En realidad, ¿quién fue Beato de Liébana?. ¿A qué personaje veneramos cada 19 de febrero?. No es mucho lo que se sabe de él, a excepción de que fue un monje en el Monasterio de San Martín de Turieno; que algunos historiadores suponen que procedía de alguno de los principales centros de cultura visigóticos, como Toledo, Córdoba, Mérida o Sevilla, de donde se trajo su biblioteca; que combatió contra la herejía de Arrio; que escribió varias obras, aunque la más conocida sea su Commentarium in Apocalypsin, y que, al final de sus días, se retiró al Monasterio de Valcavado, en Palencia, donde sería nombrado abad, hecho éste no compartido por todos los historiadores.
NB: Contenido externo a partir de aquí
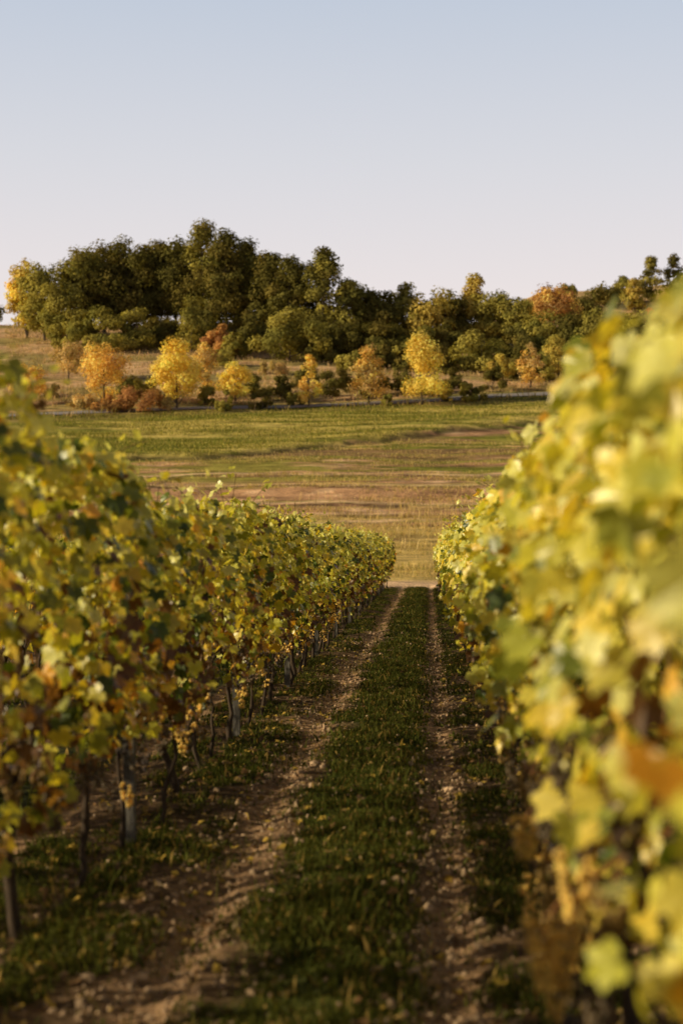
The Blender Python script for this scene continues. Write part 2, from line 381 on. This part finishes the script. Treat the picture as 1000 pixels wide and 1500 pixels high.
for y0,y1,dn,ws,x0,x1 in ((4.5,12,4600,1,-2.4,1.1),(12,25,1900,1.5,-2.4,1.1),(25,60,600,2.6,-2.4,1.1),(3,30,260,2.5,-7,-2.4),(3,30,260,2.5,1.1,6)):
    n=int((y1-y0)*(x1-x0)*dn);x=R.uniform(x0,x1,n);y=R.uniform(y0,y1,n)
    ph=(x+0.53)/2.54; ph=ph-np.round(ph); lx=ph*2.54-0.53
    nn=fbm(x*2.2,y*1.6,31,4);n5=fbm(x*1.1,y*.7,33,3)
    ce=np.exp(-((lx+.42+ (fbm(y*.8,y*0,77)-.5)*.25+(nn-.5)*.3)/.32)**4)
    ed=.75*ss(.38,.54,nn)*ss(.0,.25,abs(lx-.74))
    tr=np.clip(np.exp(-((lx-TL-.03-(n5-.5)*.2)/.19)**4)+np.exp(-((lx-TR-(n5-.5)*.1)/.13)**4),0,1)
    pr=np.clip(ce+ed,0,1)*(1-.9*tr*ss(.3,.5,nn+.1))*ss(.2,.46,nn+.1)+.02
    k=R.random(n)<pr;x,y,lx,ce=x[k],y[k],lx[k],ce[k];n=len(x)
    tall=R.random(n)<.06
    h=R.uniform(.02,.07,n)*np.where(tall,2.2,1)*(.4+1.3*fbm(x*2.5,y*2.5,55,3));w=R.uniform(.004,.008,n)*ws
    br=R.random(n)<.45;w[br]*=3;h[br]*=.6
    c=mixc(np.broadcast_to(G1,(n,3)).copy(),G2,np.clip(R.random(n)*.7+.8*(fbm(x*1.2,y*1.2,57,3)-.35),0,1));dd=R.random(n)<.09;c[dd]=G3
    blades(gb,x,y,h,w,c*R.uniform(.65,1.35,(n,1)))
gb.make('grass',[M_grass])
fb=Bag()
def field(n,x0,x1,y0,y1,h0,h1,w,cols,mask,hp=1):
    y=R.uniform(y0,y1,n);x=R.uniform(x0,x1,n)*(y/y1)
    k=R.random(n)<mask(x,y);x,y=x[k],y[k];n=len(x)
    c=np.minimum(cols[R.integers(0,len(cols),n)]*R.uniform(.7,1.3,(n,1)),.9)
    blades(fb,x,y,R.uniform(h0,h1,n)*(.5+fbm(x/4,y/2,61,3)),R.uniform(.6,1.4,n)*w,c)
DRY=np.array([(.72,.52,.2),(.6,.44,.15),(.36,.31,.07),(.78,.57,.28)])
GRN=np.array([(.22,.23,.04),(.3,.275,.055),(.62,.49,.14),(.17,.18,.035)])
field(75000,-30,30,64,100,.08,.34,.02,DRY,lambda x,y:ss(.35,.6,fbm(x/5,y/1.8,62,4))*(y>66+2*vn(x,y)))
field(80000,-40,40,98,165,.1,.42,.035,DRY,lambda x,y:ss(.44,.6,fbm(x/9,y/1.6,63,4))*(y<diag(x)-1.5))
field(7000,-40,40,88,120,.5,1.,.04,DRY[[0,3]],lambda x,y:ss(.46,.58,fbm(x/5,y/1.5,64,3)))
field(110000,-62,50,146,212,.1,.42,.05,GRN,lambda x,y:(y>diag(x)-.5)*(y<road_y(x)-3)*ss(.25,.5,fbm(x/10,y/2.5,65,4)))
field(60000,-90,90,192,300,.25,.9,.09,np.array([(.75,.49,.28),(.62,.43,.2),(.36,.29,.1),(.5,.36,.16)]),lambda x,y:(y>road_y(x)+3)*ss(.3,.55,fbm(x/7,y/4,66,4)))
field(22000,-90,90,180,235,.4,1.2,.12,np.array([(.55,.38,.18),(.36,.28,.09),(.22,.19,.05)]),lambda x,y:(abs(y-road_y(x)+3.2)<1.3)*ss(.35,.5,fbm(x/6,y/4,67,3))*1.)
fb.make('field_grass',[M_grass])
# ---------------------------------------------------------------- fallen leaves, stones
lb=Bag();n=2600
x=np.where(R.random(n)<.6,R.choice([-1.6,.6],n)+R.normal(0,.35,n),R.uniform(-2.4,1.1,n));y=4+22*R.random(n)**1.3
P=np.stack([x,y,gz(x,y)+R.uniform(.008,.04,n)],-1)
pal=np.array([(.3,.2,.07),(.2,.11,.05),(.45,.3,.06),(.13,.08,.05)])
put_leaves(lb,P,R.normal(0,.3,(n,3))+C(0,0,1),R.normal(0,1,(n,3)),R.uniform(.018,.045,n),pal[R.integers(0,4,n)],1,curl=R.uniform(1,3,n))
lb.make('fallen_leaves',[M_dead])
sb=Bag();n=7000
x=np.where(R.random(n)<.5,TL+R.normal(0,.2,n),TR+R.normal(0,.14,n));k=R.random(n)<.25;x[k]=R.uniform(-2.4,1.1,k.sum());y=4.5+26*R.random(n)**1.5
r=R.uniform(.005,.018,n)*np.where(R.random(n)<.08,1.9,1)
P=np.stack([x,y,gz(x,y)+r*.2],-1)
V=P[:,None]+r[:,None,None]*I0v[None]*R.uniform(.6,1.3,(n,1,3))*R.uniform(.8,1.2,(n,12,1))
sb.add(V.reshape(-1,3),(I0f[None]+(np.arange(n)*12)[:,None,None]).reshape(-1,3),np.repeat(C(.34,.235,.155)[None]*R.uniform(.5,1.5,(n,1)),12,0))
sb.make('gravel',[M_stone])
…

El Commentarium in Apocalypsin o Comentario al Apocalipsis de San Juan, es la obra más conocida atribuida a Beato de Liébana y también, curiosamente, la que, en opinión de algunos historiadores, contendría cierta erudición, aunque sin excesiva originalidad, realizada en base a compilaciones. Si por falta de originalidad entendemos la copia, más o menos literal, del Apocalipsis de San Juan, sí deberemos detenernos, aunque sea de manera breve, en la visión artística y personal con la que Beato ilustró un tema tan subjetivo, visionario y de difícil comprensión, como es el aportado por el Evangelista.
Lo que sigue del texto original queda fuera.